Is An Apology Too Much to Ask?

I hate to complain. In fact, I have been working on a post on complaining and how change complaining into problem solving. However, I can’t help it. I have to address something. We have lost the art of apologizing.

Friday night, I went to check out a clothing store. I wasn’t looking for anything in particular, but that never stops me from shopping. I found a pair of shoes and an amazing dress. When I got home, I discovered that the security tag was left on the shoes. SO frustrating! It was too late to return to the store that night, so I headed over on Saturday.

As if it wasn’t bad enough to have this happen, it got worse at the store. I walked up to the return counter and the security sound went off. I have no idea why it didn’t go off when I left, only when I came back. Interesting. The lady (her tag read: shift supervisor) looks at me, points her finger, and says, “You just set that off.” You think? I was trying so hard to just be nice, and get this over with.

I take the shoes out of the bag at the counter and tell her that the security tag was left on the shoes last night. She takes the shoes out of the bag, takes off the tag, puts them back in the bag and says, “Here.” I can’t lie. I didn’t move. I just stood there looking at her. Part of it was shock, part of it was frustration, and part of it was just good old fashioned anger. That was it. No apology! Not even a lame, “Sorry.”

I think sometimes these things are allowed because managers and people who are in charge don’t realize what their employees are doing. I asked for a manager and explained the situation. There was no need to make a huge deal out of it. It was just a quick 2-minute conversation about what happened and just the fact that I thought it would be nice to just have someone apologize.
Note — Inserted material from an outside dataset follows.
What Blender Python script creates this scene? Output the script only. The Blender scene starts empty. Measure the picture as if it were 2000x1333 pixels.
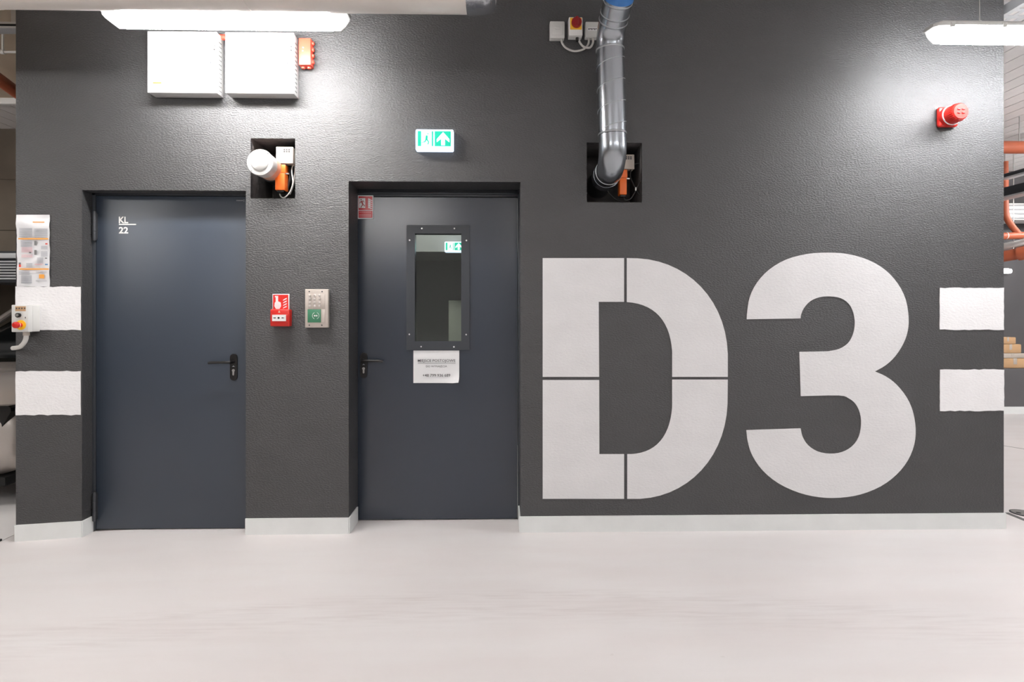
import bpy, bmesh, math, random
from mathutils import Vector, Matrix
from mathutils.geometry import tessellate_polygon
random.seed(7)
S = bpy.context.scene
COL = S.collection

# ------------------------------------------------------------------ camera
F_PX, HOR, ZC, CY = 1080.0, 618.0, 1.33, -3.40
PSI = math.radians(1.17)
cam_d = bpy.data.cameras.new('camera'); cam = bpy.data.objects.new('camera', cam_d); COL.objects.link(cam)
cam.location = (0, CY, ZC); cam.rotation_euler = (math.pi/2, 0, -PSI)
cam_d.sensor_width = 36.0; cam_d.lens = F_PX*36.0/2000.0
cam_d.shift_y = -(666.5-HOR)/2000.0
cam_d.clip_start = 0.05; cam_d.clip_end = 100
S.camera = cam
# ------------------------------------------------------------------ world and exposure
world = bpy.data.worlds.new('world'); S.world = world; world.use_nodes = True
world.node_tree.nodes['Background'].inputs[0].default_value = (0.5, 0.5, 0.52, 1)
world.node_tree.nodes['Background'].inputs[1].default_value = 0.05
S.view_settings.view_transform = 'Standard'; S.view_settings.look = 'None'
S.view_settings.gamma = 1.0; S.view_settings.use_curve_mapping = False
S.view_settings.exposure = 0.55
E_LEFT, E_RIGHT, E_UNSEEN_HALL, E_ADDED_PASSAGE = 80.0, 68.0, 31.0, 56.0      # luminance of the lamp diffusers

FW = Vector((math.sin(PSI), math.cos(PSI), 0)); RT = Vector((math.cos(PSI), -math.sin(PSI), 0))
CAMP = Vector((0, CY, ZC))
def ray(px, py): return FW + RT*((px-1000)/F_PX) + Vector((0, 0, 1))*((HOR-py)/F_PX)
def W(px, py, Y=0.0):                      # point of the wall-parallel plane y=Y
    r = ray(px, py); return CAMP + r*((Y-CY)/r.y)
def G(px, py, z=0.0):                      # point of the floor
    r = ray(px, py); return CAMP + r*((z-ZC)/r.z)
def DP(px, py, d): return CAMP + ray(px, py)*d

# ------------------------------------------------------------------ materials
def lin(c): 
    c = c/255.0
    return c/12.92 if c <= 0.04045 else ((c+0.055)/1.055)**2.4
def rgb(r, g, b): return (lin(r), lin(g), lin(b), 1)
MATS = {}
def mat(name, col, rough=0.5, metal=0.0, var=0.0, vscale=4.0, bump=0.0, bscale=80.0, spec=0.5, emit=None, es=0.0, stretch=(1,1,1), bdist=0.004, coat=0.0):
    m = bpy.data.materials.new(name); m.use_nodes = True; nt = m.node_tree
    p = nt.nodes['Principled BSDF']
    p.inputs['Base Color'].default_value = col; p.inputs['Roughness'].default_value = rough
    p.inputs['Metallic'].default_value = metal; p.inputs['Specular IOR Level'].default_value = spec
    p.inputs['Coat Weight'].default_value = coat
    if emit: p.inputs['Emission Color'].default_value = emit; p.inputs['Emission Strength'].default_value = es
    if var or bump:
        tc = nt.nodes.new('ShaderNodeTexCoord'); mp = nt.nodes.new('ShaderNodeMapping')
        mp.inputs['Scale'].default_value = stretch
        nt.links.new(tc.outputs['Object'], mp.inputs['Vector'])
    if var:
        n = nt.nodes.new('ShaderNodeTexNoise'); n.inputs['Scale'].default_value = vscale; n.inputs['Detail'].default_value = 5
        r = nt.nodes.new('ShaderNodeValToRGB')
        r.color_ramp.elements[0].position = 0.3; r.color_ramp.elements[1].position = 0.7
        r.color_ramp.elements[0].color = tuple(c*(1-var) for c in col[:3])+(1,)
        r.color_ramp.elements[1].color = tuple(min(1, c*(1+var)) for c in col[:3])+(1,)
        nt.links.new(mp.outputs[0], n.inputs['Vector']); nt.links.new(n.outputs['Fac'], r.inputs['Fac'])
        nt.links.new(r.outputs[0], p.inputs['Base Color'])
    if bump:
        n2 = nt.nodes.new('ShaderNodeTexNoise'); n2.inputs['Scale'].default_value = bscale; n2.inputs['Detail'].default_value = 3
        b = nt.nodes.new('ShaderNodeBump'); b.inputs['Strength'].default_value = bump; b.inputs['Distance'].default_value = bdist
        nt.links.new(mp.outputs[0], n2.inputs['Vector']); nt.links.new(n2.outputs['Fac'], b.inputs['Height'])
        nt.links.new(b.outputs[0], p.inputs['Normal'])
    MATS[name] = m; return m

mat('stucco', rgb(47, 47, 49), 0.57, var=0.10, vscale=5, bump=0.85, bscale=120, stretch=(0.6, 0.6, 1.3), bdist=0.0065, spec=1.0)
mat('paint', rgb(236, 235, 236), 0.5, var=0.03, vscale=6, bump=0.4, bscale=75, stretch=(0.75, 0.75, 1.25), bdist=0.005, spec=0.3)
mat('letterpaint', rgb(222, 221, 222), 0.5, var=0.03, vscale=6, bump=0.4, bscale=75, stretch=(0.75, 0.75, 1.25), bdist=0.005, spec=0.3)
mat('skirt', rgb(226, 228, 227), 0.45, var=0.03, vscale=7, bump=0.12, bscale=40, spec=0.35)
mat('niche', rgb(92, 89, 89), 0.85, var=0.25, vscale=12, bump=0.5, bscale=30, bdist=0.01, spec=0.2)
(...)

She agreed and asked who it was. I discreetly pointed her out and went about my way.

Sometimes things happen in life that I think have more meaning than meets the eye. Here are some things I came up with:

We accept being treated poorly and very weak customer service. We don’t have to. This can be addressed with management or in a broader sense, we can chose to not return to these places and spend our money there. (I can’t lie, this one would be so tough for me!!)

When it is addressed, it doesn’t need to be a big dramatic scene. Some people believe that the louder they are and the more outrageous they are, they will be taken seriously. It is unnecessary.
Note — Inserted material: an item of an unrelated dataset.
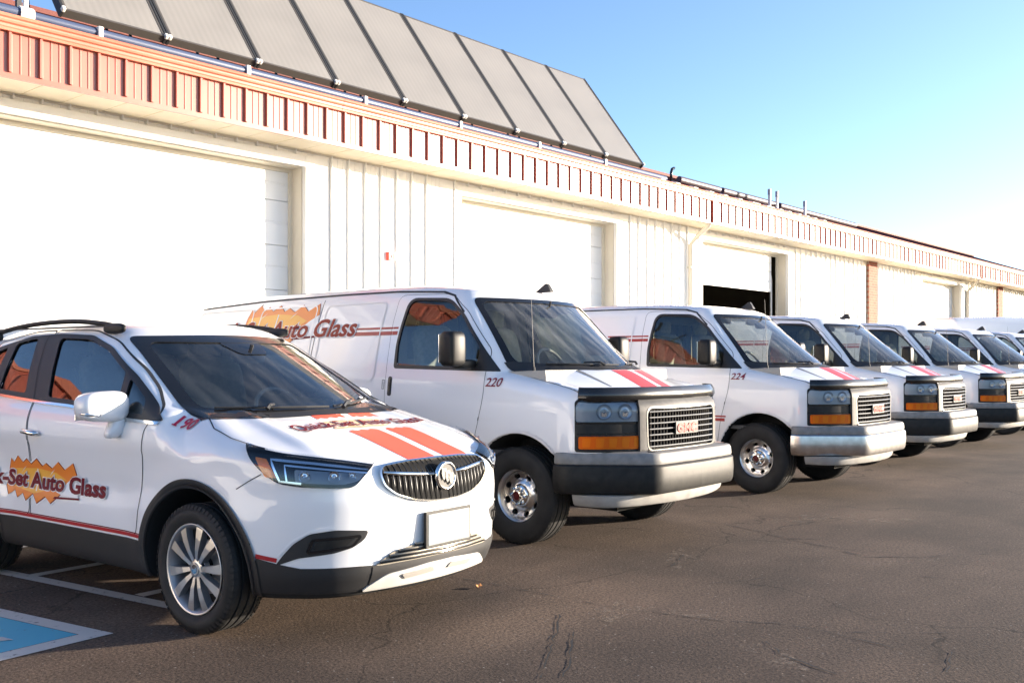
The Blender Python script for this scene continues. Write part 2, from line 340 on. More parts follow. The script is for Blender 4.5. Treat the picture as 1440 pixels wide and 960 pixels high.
# tan grit washed into shallow hollows
def grit(x, y, rx, ry, a, seed):
    r_ = random.Random(seed); n = 26; p = []
    for k in range(n):
        t = 2 * math.pi * k / n; q = 1 + r_.uniform(-.35, .35); u, v = rx * q * math.cos(t), ry * q * math.sin(t); p.append((x + u * math.cos(a) - v * math.sin(a), y + u * math.sin(a) + v * math.cos(a)))
    return p
M_GRIT = mat('tan_grit', (.30, .23, .17), .95)
def gritmat(m):
    tc = N(m, 'ShaderNodeTexCoord'); n = N(m, 'ShaderNodeTexNoise'); n.inputs['Scale'].default_value = 9; n.inputs['Detail'].default_value = 10; n.inputs['Roughness'].default_value = .8
    L(m, tc.outputs['Object'], n.inputs['Vector']); mr = N(m, 'ShaderNodeMapRange'); mr.inputs[1].default_value = .50; mr.inputs[2].default_value = .68; mr.inputs[4].default_value = .75
    L(m, n.outputs[0], mr.inputs[0]); t = N(m, 'ShaderNodeBsdfTransparent'); mx = N(m, 'ShaderNodeMixShader'); L(m, mr.outputs[0], mx.inputs[0]); L(m, t.outputs[0], mx.inputs[1]); L(m, bsdf(m).outputs[0], mx.inputs[2])
    L(m, mx.outputs[0], m.node_tree.nodes['Material Output'].inputs[0])
gritmat(M_GRIT)
for i, (x, y, rx, ry, a) in enumerate([(9.1, 3.4, .35, .12, -.5), (8.9, 3.9, .55, .16, -.4), (4.75, 3.35, .22, .10, .4), (4.55, 2.25, .30, .09, .9), (5.0, 3.0, .55, .07, -1.3), (7.3, 2.6, .45, .07, -.5), (4.05, 2.75, .07, .04, 0), (2.9, 3.0, .30, .12, .6), (12, 2.5, .8, .2, -.3), (6.4, 3.9, .4, .1, .5)]):
    sheet('grit_patch', [grit(x, y, rx, ry, a, i)], M_GRIT, .0022)
# cracks in the asphalt: ragged sunken lines
CRACKS = [([(4.82, 4.71), (4.84, 4.32), (4.84, 3.9), (4.84, 3.46), (4.93, 3.1), (4.98, 2.78), (5.15, 2.52), (5.16, 2.24), (5.11, 1.95), (5.07, 1.74)], .007), ([(4.53, 3.56), (4.19, 3.32), (3.81, 3.07), (3.49, 2.87)], .007),
    ([(4.34, 3.31), (4.05, 3.11), (3.79, 2.92), (3.57, 2.8)], .008), ([(4.78, 2.39), (4.62, 2.23), (4.53, 2.03), (4.47, 1.81)], .008), ([(5.22, 1.61), (4.98, 1.54), (4.73, 1.51)], .007),
    ([(8.01, 4.62), (7.86, 4.05), (7.64, 3.62), (7.51, 3.2), (7.31, 2.87)], .010), ([(7.31, 2.87), (7.61, 2.53), (8.1, 2.17)], .009), ([(7.63, 3.68), (7.91, 3.31)], .009), ([(5.79, 3.29), (6.07, 3.13), (6.25, 3.09)], .007),
    ([(6.9, 2.34), (7.01, 2.01)], .011), ([(6.5, 3.93), (5.99, 3.74)], .006), ([(4.08, 4.08), (4.22, 4.04)], .008), ([(5.16, 2.24), (5.38, 1.94), (5.62, 1.68)], .006), ([(5.59, 4.57), (4.81, 4.35)], .004)]
def crack(pts, wd, seed):
    r_ = random.Random(seed); out = []
    for (x0, y0), (x1, y1) in zip(pts[:-1], pts[1:]):
        n = max(2, int(math.hypot(x1 - x0, y1 - y0) / .06))
        for i in range(n): t = i / n; out.append(Vector((x0 + (x1 - x0) * t + r_.uniform(-.010, .010), y0 + (y1 - y0) * t + r_.uniform(-.010, .010))))
    b = MB(); L_ = []
    for i, p in enumerate(out):
        d = (out[min(i + 1, len(out) - 1)] - out[max(i - 1, 0)]).normalized(); n_ = Vector((-d.y, d.x)); h_ = wd * .9 * r_.uniform(.2, 1.1) * (1 if r_.random() > .22 else .08)
        L_.append((p + n_ * h_, p - n_ * h_))
    v = [(q.x, q.y, 0) for a in L_ for q in a]; b.add(v, [(2 * i, 2 * i + 1, 2 * i + 3, 2 * i + 2) for i in range(len(L_) - 1)])
    o = b.obj('pavement_crack', M_CRACK, recalc=False, loc=(0, 0, .003))
    for p in o.data.polygons:
        if p.normal.z < 0: p.flip()
    return tag(o, kind='structure')
for i, (pts, wd) in enumerate(CRACKS): crack(pts, wd, i)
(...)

How sincere are we when we apologize? Do we even know what we are apologizing for?

Any other ideas on this topic?


missmaggie said...

I always say "I think you meant to say you were sorry." smile and walk away. I can totally relate to you on this. Or I hate when I say thank you to a clerk when they are finished ringing up my purchases and they just look at you, or worse yet say "yeah".

Moxymama said...

Good post. People aren't taught to apologize anymore; this is especially true in any realm of customer service. On the other hand many aren't taught how to accept an apology and move on. Just this week a lady went off on an Old Navy employee despite the fact that the employee had profusely and sincerely apologized. It's like she expected some type of permanent penance to atone.

Anonymous said...

I work in customer service and you are right! When something goes wrong, 9 time out of 10 they arn't looking for something for free, they just want someone to know the consequence of their action or lack there of and show you care. This is done easily with a sincere
"I am Very Sorry" The key word is SINCERE. Not just a "sorry", are you still here or have you left so I can go on with my day. PS. I don't plan on taking this and changing anything or evaluating myself. The sorry was just so I could get on with what I was doing before you interupted me You Should be very sorry for wasting my time. This is an epidemic.